C’est une belle idée. Mais fausse. Une structure bien établie vous changera avant que vous l’ayez changée. « L’union du poulet et du cafard à lieu dans le ventre de la poule ».

Abandonner n’est pas une réponse. Nous sommes tous pris au piège dans l’économie de l’ennemi. Ils ont créé ces conditions, nous obligeant à travailler pour leur secteur industriel, leur secteur des services, ou leur secteur non-lucratif. Tout cela pour extraire de nous de la plus-value, et pour maintenir leur domination. Nous ne pouvons pas simplement décider de fuir individuellement. La seule issue est l’organisation, ensemble, dans le but d’un soulèvement révolutionnaire, et d’une rupture de la structure tout entière. Nous serons tous libres, ou personne ne le sera.

Ce que nous devons éviter, en attendant, c’est de confondre le travail pour une ONG (ou un syndicat collaborationniste) avec la véritable organisation autonome. Comprendre sa nature : votre travail dans une ONG n’est pas d’organiser les masses, mais de les désorganiser, de les pacifier, de les mener vers une impasse politique. Faites donc votre véritable travail d’organisation ailleurs.

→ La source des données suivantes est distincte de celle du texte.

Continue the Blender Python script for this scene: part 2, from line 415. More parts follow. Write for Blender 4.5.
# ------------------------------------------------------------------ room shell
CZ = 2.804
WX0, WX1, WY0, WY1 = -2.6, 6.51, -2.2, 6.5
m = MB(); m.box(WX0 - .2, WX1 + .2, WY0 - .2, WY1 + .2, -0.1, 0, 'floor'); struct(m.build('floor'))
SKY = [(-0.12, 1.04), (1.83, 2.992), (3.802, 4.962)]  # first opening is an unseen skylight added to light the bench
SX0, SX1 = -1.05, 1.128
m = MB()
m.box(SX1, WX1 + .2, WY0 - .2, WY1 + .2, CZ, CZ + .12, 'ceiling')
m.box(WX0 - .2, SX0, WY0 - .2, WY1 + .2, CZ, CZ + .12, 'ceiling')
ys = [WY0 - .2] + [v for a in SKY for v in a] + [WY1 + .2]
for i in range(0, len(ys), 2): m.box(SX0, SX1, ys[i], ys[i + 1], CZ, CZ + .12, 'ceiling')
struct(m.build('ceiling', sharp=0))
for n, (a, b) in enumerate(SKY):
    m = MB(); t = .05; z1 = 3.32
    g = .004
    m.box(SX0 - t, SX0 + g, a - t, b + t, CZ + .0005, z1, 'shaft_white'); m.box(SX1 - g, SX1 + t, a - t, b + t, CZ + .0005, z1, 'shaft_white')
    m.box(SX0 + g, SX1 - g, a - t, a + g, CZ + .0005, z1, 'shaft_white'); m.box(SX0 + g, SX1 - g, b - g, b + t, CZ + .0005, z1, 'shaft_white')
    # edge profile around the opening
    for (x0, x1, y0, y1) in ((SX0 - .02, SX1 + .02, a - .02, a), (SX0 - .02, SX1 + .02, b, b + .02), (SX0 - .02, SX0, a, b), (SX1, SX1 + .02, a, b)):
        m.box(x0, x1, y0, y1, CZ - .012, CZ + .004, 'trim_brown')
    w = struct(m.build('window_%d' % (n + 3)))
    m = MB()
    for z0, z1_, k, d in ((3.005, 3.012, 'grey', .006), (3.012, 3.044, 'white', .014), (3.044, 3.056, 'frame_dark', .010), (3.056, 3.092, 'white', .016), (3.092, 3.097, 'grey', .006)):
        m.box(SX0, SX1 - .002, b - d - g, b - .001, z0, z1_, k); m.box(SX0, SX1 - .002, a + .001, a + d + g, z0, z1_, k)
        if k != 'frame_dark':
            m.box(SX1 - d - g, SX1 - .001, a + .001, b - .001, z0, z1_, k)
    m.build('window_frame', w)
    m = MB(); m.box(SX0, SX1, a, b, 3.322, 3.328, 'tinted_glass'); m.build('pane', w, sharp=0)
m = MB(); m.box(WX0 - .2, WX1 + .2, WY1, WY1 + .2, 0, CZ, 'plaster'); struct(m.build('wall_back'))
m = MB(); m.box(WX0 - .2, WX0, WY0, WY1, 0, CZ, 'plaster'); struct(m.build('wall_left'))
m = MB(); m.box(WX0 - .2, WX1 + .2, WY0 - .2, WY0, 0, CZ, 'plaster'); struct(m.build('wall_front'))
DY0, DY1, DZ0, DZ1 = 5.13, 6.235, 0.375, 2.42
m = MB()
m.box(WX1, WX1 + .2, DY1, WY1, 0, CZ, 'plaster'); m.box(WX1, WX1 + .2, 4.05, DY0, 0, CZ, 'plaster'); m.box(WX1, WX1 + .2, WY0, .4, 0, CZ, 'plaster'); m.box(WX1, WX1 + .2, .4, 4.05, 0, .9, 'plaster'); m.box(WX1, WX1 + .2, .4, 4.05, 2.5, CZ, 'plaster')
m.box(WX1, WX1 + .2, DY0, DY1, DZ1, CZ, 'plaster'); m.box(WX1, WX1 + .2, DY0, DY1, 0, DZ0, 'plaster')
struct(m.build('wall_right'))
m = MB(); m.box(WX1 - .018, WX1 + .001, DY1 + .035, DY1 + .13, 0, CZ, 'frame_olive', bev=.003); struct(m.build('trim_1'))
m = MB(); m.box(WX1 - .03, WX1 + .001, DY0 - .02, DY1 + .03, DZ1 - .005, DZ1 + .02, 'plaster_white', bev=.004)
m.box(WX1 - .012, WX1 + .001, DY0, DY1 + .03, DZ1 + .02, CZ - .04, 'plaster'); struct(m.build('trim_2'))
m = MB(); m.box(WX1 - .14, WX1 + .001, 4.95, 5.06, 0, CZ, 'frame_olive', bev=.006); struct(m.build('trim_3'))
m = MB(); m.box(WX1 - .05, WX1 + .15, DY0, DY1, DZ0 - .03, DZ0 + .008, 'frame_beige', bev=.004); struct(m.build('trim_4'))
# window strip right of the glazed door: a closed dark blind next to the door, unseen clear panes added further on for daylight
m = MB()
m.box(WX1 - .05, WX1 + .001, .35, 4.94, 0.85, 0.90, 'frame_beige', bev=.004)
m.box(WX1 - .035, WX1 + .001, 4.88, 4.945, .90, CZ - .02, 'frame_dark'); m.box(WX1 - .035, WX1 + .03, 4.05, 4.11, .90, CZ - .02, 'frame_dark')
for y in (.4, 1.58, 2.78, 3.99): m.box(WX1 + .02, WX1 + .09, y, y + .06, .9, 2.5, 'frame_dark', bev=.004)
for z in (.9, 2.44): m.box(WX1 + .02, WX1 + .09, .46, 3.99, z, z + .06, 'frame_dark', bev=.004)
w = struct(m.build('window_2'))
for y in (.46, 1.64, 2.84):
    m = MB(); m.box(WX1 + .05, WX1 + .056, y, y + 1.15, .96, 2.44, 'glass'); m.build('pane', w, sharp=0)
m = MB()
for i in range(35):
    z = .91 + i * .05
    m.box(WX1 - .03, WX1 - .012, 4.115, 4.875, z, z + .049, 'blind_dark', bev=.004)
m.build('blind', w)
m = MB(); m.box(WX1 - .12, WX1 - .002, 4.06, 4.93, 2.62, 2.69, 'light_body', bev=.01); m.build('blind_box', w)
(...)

Le capitalisme ne nous assiste pas dans sa propre destruction. Si nous parvenions à devenir efficaces dans notre construction d’un mouvement anticapitaliste de masse, ils ne nous enverraient pas de chèque. Au lieu de cela, ils feraient tout leur possible pour nous discréditer, nous neutraliser, nous emprisonner et nous tuer.

Les vrais organisateurs révolutionnaires ne sont pas payés.

*ONG: organisations non-gouvernementales, ou “sans but lucratif”, de fait habituellement financées par les gouvernements ou les fondations capitalistes.

Stephanie McMillan

Stephanie McMillan (née en 1965) est une dessinatrice politique US, éditorialiste, et activiste du Sud de la Floride. Petite-fille du réalisateur de films d’animation allemand Hans Fischerkösen, elle voulait devenir dessinatrice depuis l’âge de 10 ans. Durant ses années de lycée, elle a commencé à organiser des manifestations contre le capitalisme et l’impérialisme. Elle continue.